Koirala’s warning to the Maoists on the issue of timely conclusion of the election for the Constituent Assembly was long over due. Prachanda has finally tried to come clean by issuing instructions to his cadres. Nevertheless as a disclaimer, Prachanda claimed that it wasn’t part of the deal. The Maoists and the other parties involved in the peace process ought to realize that there is a significant difference between the revolutionary fervor and the reality of translating those goals in to something tangible. Setting a goal is not process laden, but its actualization is.
Agreement on papers doesn’t always reflect the actual scope of requirements to fulfill those agreements. Beside, it’s easy to play the role of opposition, especially in Nepal. As always the government gets the guilty verdict, and the opposition goes guilt free. But the April Revolution was not about business as usual. So let’s stop playing holier than thou game and change our modus operandi; instead strengthen the hands of this transitional government to expedite the induction of Maoists in it—in order to comply with the SPA-Maoists agreement.
Compliance to the details is very important. If only we overlook one detail, and rush to the Constituent Assembly now, we run the risk of making the whole exercise a farce. The most important detail as I see is the Maoists cooperation in restoring a semblance of order—in restoring a sense of trust among people and among parties. It shouldn’t be only an eight party show, nor should the Maoists and the Civil Society hijack the process.
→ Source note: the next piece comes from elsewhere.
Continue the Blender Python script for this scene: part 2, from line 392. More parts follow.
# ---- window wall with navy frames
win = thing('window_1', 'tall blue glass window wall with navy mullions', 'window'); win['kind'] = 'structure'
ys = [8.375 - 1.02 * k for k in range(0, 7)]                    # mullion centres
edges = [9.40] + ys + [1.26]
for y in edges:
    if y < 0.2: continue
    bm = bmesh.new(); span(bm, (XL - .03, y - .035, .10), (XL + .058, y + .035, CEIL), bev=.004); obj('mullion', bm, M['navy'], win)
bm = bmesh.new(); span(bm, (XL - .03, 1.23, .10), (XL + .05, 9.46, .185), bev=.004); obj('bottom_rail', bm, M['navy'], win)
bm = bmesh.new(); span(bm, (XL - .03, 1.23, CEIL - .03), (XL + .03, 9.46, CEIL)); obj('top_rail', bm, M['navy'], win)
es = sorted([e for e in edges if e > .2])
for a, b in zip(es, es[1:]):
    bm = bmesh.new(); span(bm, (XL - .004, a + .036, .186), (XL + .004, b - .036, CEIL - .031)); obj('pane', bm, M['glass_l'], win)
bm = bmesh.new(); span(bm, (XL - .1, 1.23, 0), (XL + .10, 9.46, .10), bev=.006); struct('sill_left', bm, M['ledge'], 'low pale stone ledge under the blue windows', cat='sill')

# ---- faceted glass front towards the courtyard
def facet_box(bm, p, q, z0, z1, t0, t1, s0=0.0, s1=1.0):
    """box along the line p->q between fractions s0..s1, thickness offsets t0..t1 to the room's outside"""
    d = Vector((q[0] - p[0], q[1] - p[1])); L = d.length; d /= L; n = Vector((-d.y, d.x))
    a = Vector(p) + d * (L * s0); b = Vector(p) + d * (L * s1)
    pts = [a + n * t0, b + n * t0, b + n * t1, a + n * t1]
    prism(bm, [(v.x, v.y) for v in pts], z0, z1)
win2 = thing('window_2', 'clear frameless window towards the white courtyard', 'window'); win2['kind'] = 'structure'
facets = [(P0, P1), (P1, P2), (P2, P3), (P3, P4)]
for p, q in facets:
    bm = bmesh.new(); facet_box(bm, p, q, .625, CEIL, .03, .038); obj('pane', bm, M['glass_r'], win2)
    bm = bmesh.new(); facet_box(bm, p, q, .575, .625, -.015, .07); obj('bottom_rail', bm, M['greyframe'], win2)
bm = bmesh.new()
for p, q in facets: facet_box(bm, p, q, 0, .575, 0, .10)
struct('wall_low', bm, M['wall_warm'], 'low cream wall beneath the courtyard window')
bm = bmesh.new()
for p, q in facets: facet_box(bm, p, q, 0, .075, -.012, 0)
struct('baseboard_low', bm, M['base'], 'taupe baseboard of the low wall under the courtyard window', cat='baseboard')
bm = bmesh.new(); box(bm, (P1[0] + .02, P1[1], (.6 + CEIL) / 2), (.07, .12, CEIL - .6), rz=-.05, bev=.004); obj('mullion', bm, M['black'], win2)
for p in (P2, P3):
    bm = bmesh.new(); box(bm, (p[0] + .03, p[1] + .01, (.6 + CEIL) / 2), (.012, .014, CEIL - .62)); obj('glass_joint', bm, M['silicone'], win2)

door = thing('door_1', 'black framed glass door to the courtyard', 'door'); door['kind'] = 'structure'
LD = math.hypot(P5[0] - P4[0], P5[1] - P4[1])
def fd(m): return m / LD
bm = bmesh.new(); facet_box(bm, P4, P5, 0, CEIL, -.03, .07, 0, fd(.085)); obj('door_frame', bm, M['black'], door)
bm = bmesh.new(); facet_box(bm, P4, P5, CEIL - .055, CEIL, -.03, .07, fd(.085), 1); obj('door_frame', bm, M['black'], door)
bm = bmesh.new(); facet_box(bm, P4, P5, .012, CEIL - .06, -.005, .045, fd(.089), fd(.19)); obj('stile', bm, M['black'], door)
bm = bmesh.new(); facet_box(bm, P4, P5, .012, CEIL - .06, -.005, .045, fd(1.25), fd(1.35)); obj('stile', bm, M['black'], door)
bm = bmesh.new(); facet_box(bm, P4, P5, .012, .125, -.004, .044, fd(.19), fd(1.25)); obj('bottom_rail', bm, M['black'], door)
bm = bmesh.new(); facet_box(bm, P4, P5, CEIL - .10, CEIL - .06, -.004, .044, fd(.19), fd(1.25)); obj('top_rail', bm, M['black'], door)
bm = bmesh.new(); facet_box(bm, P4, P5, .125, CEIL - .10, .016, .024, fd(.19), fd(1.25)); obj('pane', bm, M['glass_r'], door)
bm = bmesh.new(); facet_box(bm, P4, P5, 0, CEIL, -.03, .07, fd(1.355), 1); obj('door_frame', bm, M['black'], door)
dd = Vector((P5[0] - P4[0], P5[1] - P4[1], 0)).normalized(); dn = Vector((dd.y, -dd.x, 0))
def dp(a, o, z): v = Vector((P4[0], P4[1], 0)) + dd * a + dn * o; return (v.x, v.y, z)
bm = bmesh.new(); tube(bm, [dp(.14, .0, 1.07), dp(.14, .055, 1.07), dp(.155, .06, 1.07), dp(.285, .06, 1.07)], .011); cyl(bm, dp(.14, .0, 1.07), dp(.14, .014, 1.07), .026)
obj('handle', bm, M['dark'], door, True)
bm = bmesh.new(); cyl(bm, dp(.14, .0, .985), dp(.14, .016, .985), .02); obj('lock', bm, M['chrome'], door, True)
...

No one wants to entirely give up their bargaining chip. That’s understandable, yet what is not understandable is why Maoists would want to hit dead-end in terms of the ultimate goal— by holding on to some of those chips. The current peace process will result in utter disappointment if the parties renege and start to focus on their petty political expediencies rather than the larger than life goal—the goal of transforming a nation and its history.
There is reason to believe that the SPA, the Maoists and the Civil Society have the same goal. Understandably, the means might be different. Yet it provides comfort to see that Prachanda and Koirala both have displayed statesmanship, although both have a tendency of succumbing occasionally to their lesser sides. But both men understand that this is bigger than them or their respective parties. We have seen more than a flicker of that zeal in Prachanda and Koirala to go down in history as the great guys. But that would require more of their better sides. Petty partisan interest and reining in the rest of the gang for the greater good is a perquisite. But to begin, the mother of all ills, the self-presumption of innocence—come what may “I-can-do-no-wrong” oppositional syndrome needs to be overcome. And finally can someone go over and politely tell those stand-up or sit-in guys to issue a disclaimer—when they say they speak for the people.